Aim of the task →
Every line below must be reproduced exactly. Copy them all.

+++

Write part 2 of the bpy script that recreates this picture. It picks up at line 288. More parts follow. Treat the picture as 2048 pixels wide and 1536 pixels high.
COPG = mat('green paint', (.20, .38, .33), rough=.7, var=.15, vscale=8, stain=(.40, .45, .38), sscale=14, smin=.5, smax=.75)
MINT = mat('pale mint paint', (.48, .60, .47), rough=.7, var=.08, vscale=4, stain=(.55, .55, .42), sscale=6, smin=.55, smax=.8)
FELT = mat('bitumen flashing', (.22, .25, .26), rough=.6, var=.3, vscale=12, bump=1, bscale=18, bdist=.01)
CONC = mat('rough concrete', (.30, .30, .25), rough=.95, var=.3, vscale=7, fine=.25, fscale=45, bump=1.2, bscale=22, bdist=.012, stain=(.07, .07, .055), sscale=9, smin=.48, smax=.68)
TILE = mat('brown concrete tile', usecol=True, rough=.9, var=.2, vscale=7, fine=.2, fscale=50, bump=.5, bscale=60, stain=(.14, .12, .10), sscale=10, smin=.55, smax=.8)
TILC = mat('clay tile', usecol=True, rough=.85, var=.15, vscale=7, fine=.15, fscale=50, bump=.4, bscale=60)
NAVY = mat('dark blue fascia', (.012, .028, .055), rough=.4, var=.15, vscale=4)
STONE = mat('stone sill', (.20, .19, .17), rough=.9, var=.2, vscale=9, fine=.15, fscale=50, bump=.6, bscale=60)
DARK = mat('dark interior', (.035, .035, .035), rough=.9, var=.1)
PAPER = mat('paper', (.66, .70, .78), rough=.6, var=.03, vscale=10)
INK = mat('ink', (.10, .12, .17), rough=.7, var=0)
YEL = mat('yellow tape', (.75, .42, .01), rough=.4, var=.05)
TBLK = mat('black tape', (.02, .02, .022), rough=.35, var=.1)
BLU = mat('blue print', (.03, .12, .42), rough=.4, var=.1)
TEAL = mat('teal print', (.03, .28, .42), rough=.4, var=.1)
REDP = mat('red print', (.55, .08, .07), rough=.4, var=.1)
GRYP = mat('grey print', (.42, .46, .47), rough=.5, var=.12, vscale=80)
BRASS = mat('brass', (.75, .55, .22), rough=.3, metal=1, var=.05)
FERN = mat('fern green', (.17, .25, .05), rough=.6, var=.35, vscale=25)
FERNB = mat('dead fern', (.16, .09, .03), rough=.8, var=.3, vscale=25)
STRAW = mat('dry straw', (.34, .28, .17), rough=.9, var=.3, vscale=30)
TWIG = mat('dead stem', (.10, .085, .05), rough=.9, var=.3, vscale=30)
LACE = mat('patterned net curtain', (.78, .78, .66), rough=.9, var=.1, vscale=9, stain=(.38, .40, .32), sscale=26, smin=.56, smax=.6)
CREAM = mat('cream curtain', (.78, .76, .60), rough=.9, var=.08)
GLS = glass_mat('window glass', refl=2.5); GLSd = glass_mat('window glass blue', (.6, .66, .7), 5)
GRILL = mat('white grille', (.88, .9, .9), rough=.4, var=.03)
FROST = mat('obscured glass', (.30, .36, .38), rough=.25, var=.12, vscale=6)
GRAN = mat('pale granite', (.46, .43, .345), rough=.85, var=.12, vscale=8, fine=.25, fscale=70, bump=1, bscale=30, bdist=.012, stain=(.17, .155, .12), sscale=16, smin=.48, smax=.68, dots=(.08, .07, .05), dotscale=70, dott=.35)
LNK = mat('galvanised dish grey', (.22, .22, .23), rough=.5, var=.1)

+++

Task result →
Write part 2 of the bpy script that recreates this picture. It picks up at line 288. More parts follow. Treat the picture as 2048 pixels wide and 1536 pixels high.
COPG = mat('green paint', (.20, .38, .33), rough=.7, var=.15, vscale=8, stain=(.40, .45, .38), sscale=14, smin=.5, smax=.75)
MINT = mat('pale mint paint', (.48, .60, .47), rough=.7, var=.08, vscale=4, stain=(.55, .55, .42), sscale=6, smin=.55, smax=.8)
FELT = mat('bitumen flashing', (.22, .25, .26), rough=.6, var=.3, vscale=12, bump=1, bscale=18, bdist=.01)
CONC = mat('rough concrete', (.30, .30, .25), rough=.95, var=.3, vscale=7, fine=.25, fscale=45, bump=1.2, bscale=22, bdist=.012, stain=(.07, .07, .055), sscale=9, smin=.48, smax=.68)
TILE = mat('brown concrete tile', usecol=True, rough=.9, var=.2, vscale=7, fine=.2, fscale=50, bump=.5, bscale=60, stain=(.14, .12, .10), sscale=10, smin=.55, smax=.8)
TILC = mat('clay tile', usecol=True, rough=.85, var=.15, vscale=7, fine=.15, fscale=50, bump=.4, bscale=60)
NAVY = mat('dark blue fascia', (.012, .028, .055), rough=.4, var=.15, vscale=4)
STONE = mat('stone sill', (.20, .19, .17), rough=.9, var=.2, vscale=9, fine=.15, fscale=50, bump=.6, bscale=60)
DARK = mat('dark interior', (.035, .035, .035), rough=.9, var=.1)
PAPER = mat('paper', (.66, .70, .78), rough=.6, var=.03, vscale=10)
INK = mat('ink', (.10, .12, .17), rough=.7, var=0)
YEL = mat('yellow tape', (.75, .42, .01), rough=.4, var=.05)
TBLK = mat('black tape', (.02, .02, .022), rough=.35, var=.1)
BLU = mat('blue print', (.03, .12, .42), rough=.4, var=.1)
TEAL = mat('teal print', (.03, .28, .42), rough=.4, var=.1)
REDP = mat('red print', (.55, .08, .07), rough=.4, var=.1)
GRYP = mat('grey print', (.42, .46, .47), rough=.5, var=.12, vscale=80)
BRASS = mat('brass', (.75, .55, .22), rough=.3, metal=1, var=.05)
FERN = mat('fern green', (.17, .25, .05), rough=.6, var=.35, vscale=25)
FERNB = mat('dead fern', (.16, .09, .03), rough=.8, var=.3, vscale=25)
STRAW = mat('dry straw', (.34, .28, .17), rough=.9, var=.3, vscale=30)
TWIG = mat('dead stem', (.10, .085, .05), rough=.9, var=.3, vscale=30)
LACE = mat('patterned net curtain', (.78, .78, .66), rough=.9, var=.1, vscale=9, stain=(.38, .40, .32), sscale=26, smin=.56, smax=.6)
CREAM = mat('cream curtain', (.78, .76, .60), rough=.9, var=.08)
GLS = glass_mat('window glass', refl=2.5); GLSd = glass_mat('window glass blue', (.6, .66, .7), 5)
GRILL = mat('white grille', (.88, .9, .9), rough=.4, var=.03)
FROST = mat('obscured glass', (.30, .36, .38), rough=.25, var=.12, vscale=6)
GRAN = mat('pale granite', (.46, .43, .345), rough=.85, var=.12, vscale=8, fine=.25, fscale=70, bump=1, bscale=30, bdist=.012, stain=(.17, .155, .12), sscale=16, smin=.48, smax=.68, dots=(.08, .07, .05), dotscale=70, dott=.35)
LNK = mat('galvanised dish grey', (.22, .22, .23), rough=.5, var=.1)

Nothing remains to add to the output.